Tem coisas que a gente só ouvia falar. Sabia muito de longe, sempre acontecendo com alguém mas nunca com a gente. Parece aquele parente que mora longe, que a gente ouve falar muito, mas nunca deu as caras de verdade, até o dia em que a criatura bate à nossa porta e nos diz: - Oi, muito prazer, eu existo e acabei de entrar na sua vida.
Assim foi com a Eutanásia. Na verdade, a gente já tinha se visto de longe numa UTI em 2006, mas foi só um encontro de olhares. Em 2009, nos esbarramos, ombro com ombro. Mas nunca nos apresentamos formalmente, nunca conversamos.
Tem dois dias, essa senhora tocou aqui a campainha e chegou de malas e sacolas. Se apresentou, sentou na cama do lado da nossa mais nova e nos falou com familiaridade, como a parenta distante que de repente aparece. Contou da vida e falou muito da morte também. De sofrimento. Das vezes em que a gente se viu, se esbarrou, mas nem se falou, apesar de eu ter pensado nela.
Não tenho fome. Nossa pequenina também não. Cheira a comida quando está num dia bom, se está num dia ótimo, lambe. Mas não come. Sofre a minha pequena? Não sei. Queria saber.
Dos outros dois encontros de longe com a Dona Eutanásia eu sabia o sofrer e também sabia que a luz no final do túnel era um trem vindo. Mas e agora? Escreve a veterinária do Brasil. Escreve o veterinário dos EUA. Conversamos com o daqui. Todo mundo diz pra eu mandar a parenta embora, mas todos também dizem que estão ouvindo o apito do trem, e que ele pode estar longe ou perto.
Eu deito na cama, abraco a pequena e canto. O refrão diz Avinu Malkeinu e eu choro, porque não entendo o porque do sofrer dela. Porque ela, um bichinho inocente? Mas nao tem porque. Merda acontece e ponto final. Acontece com filho humano, com filho felino, canino, com tudo. Simplesmente acontece e a gente que lide com o que está acontecendo.
A Dona Eutanásia vai mexendo nas panelas, se espalhando. Não temos forcas pra mandar embora, nem pra deixar ela fazer o que veio fazer. É o limbo, e o limbo é pior que o inferno, pelo menos assim dizem.

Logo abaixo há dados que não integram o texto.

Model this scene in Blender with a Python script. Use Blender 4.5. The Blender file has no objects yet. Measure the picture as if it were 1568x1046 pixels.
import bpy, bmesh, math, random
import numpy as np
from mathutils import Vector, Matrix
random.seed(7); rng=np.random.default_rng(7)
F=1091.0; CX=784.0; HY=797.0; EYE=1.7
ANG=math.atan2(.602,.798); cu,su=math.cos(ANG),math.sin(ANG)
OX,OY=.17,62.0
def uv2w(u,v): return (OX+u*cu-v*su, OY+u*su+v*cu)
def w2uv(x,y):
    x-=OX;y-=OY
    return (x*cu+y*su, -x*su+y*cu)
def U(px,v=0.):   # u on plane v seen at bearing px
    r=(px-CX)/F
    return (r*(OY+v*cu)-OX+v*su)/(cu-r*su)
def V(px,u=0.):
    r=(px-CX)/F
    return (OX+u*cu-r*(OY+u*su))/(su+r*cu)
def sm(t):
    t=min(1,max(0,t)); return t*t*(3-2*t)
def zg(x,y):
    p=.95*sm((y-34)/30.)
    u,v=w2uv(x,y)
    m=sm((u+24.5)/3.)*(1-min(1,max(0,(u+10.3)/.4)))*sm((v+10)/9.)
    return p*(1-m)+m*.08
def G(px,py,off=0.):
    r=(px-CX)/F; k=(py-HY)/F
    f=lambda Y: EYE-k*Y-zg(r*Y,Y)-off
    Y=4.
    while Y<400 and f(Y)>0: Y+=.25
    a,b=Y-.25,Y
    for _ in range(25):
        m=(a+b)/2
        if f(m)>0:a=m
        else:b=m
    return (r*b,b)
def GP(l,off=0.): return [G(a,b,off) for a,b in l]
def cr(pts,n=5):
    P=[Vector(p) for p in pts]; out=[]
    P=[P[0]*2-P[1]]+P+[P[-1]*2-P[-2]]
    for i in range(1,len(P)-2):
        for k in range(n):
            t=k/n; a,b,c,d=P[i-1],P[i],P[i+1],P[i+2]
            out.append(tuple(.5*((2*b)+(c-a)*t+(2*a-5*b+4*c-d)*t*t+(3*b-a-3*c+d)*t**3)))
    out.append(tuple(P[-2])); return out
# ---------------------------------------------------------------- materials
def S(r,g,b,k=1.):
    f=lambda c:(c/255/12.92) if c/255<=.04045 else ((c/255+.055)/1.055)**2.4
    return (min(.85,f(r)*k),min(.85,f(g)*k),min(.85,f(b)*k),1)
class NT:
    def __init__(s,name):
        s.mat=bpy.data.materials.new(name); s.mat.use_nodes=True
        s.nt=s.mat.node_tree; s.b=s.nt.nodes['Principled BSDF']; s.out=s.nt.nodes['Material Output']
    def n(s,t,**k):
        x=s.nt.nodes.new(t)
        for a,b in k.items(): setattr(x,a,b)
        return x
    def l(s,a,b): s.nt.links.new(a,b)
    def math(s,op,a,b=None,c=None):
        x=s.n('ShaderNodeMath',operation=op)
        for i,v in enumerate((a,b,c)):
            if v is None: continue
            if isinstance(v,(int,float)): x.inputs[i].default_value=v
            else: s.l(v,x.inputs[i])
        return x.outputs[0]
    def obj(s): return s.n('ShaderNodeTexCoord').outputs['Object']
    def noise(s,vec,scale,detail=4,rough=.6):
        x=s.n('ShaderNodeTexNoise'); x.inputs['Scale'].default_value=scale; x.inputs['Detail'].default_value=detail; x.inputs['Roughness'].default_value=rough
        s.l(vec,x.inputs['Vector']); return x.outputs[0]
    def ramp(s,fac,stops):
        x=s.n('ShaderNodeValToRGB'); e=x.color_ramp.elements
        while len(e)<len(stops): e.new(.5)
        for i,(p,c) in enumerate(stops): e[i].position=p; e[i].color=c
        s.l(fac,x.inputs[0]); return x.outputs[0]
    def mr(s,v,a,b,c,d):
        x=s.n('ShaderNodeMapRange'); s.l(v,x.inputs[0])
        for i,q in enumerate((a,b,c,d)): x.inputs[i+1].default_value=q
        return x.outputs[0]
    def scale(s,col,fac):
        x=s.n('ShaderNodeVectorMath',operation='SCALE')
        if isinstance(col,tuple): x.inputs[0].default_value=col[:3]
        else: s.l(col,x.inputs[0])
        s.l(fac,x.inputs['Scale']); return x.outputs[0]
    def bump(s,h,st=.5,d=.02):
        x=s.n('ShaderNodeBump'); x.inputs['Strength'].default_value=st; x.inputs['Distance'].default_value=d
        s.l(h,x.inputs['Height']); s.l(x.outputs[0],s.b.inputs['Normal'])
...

Me lembro do Dr. Kevorkian. Assisti à uma entrevista que ele deu. Ele sempre dizia que é direito da pessoa acabar com a própria vida, ainda mais se houver sofrimento. Mas e se a pessoa não sabe falar? Os olhos da minha pequetita às vezes são tristes, as vezes brilham de curiosidade e alegria, especialmente quando anda de ônibus. Como saber? Não tem como. Tem?
Deito do lado dela e tem vezes que ela ronrona, tem vezes que não. Já dormiu segurando a minha mão. Tem uma semana que não mia mais, a minha tagarela.
Sentamos no sofá da sala e D. Eutanásia puxa a cadeira reclinável. Acomoda-se com um sorriso. Nós temos essa presença incômoda em casa. A parenta que parecia abstracao virou concreta, dura, real ali no meio da sala colorida, que nossa bonequinha ainda nem conheceu.
D. Eutanásia tem todo tempo do mundo.
E minha filha, quanto tempo tem? Ninguém sabe. O relógio do quarto faz seu tic tac e eu acabo desejando que ele tivesse parado um dia antes dela ficar doente. Mas ele continua, enquanto D. Eutanásia cochila na cadeira da sala.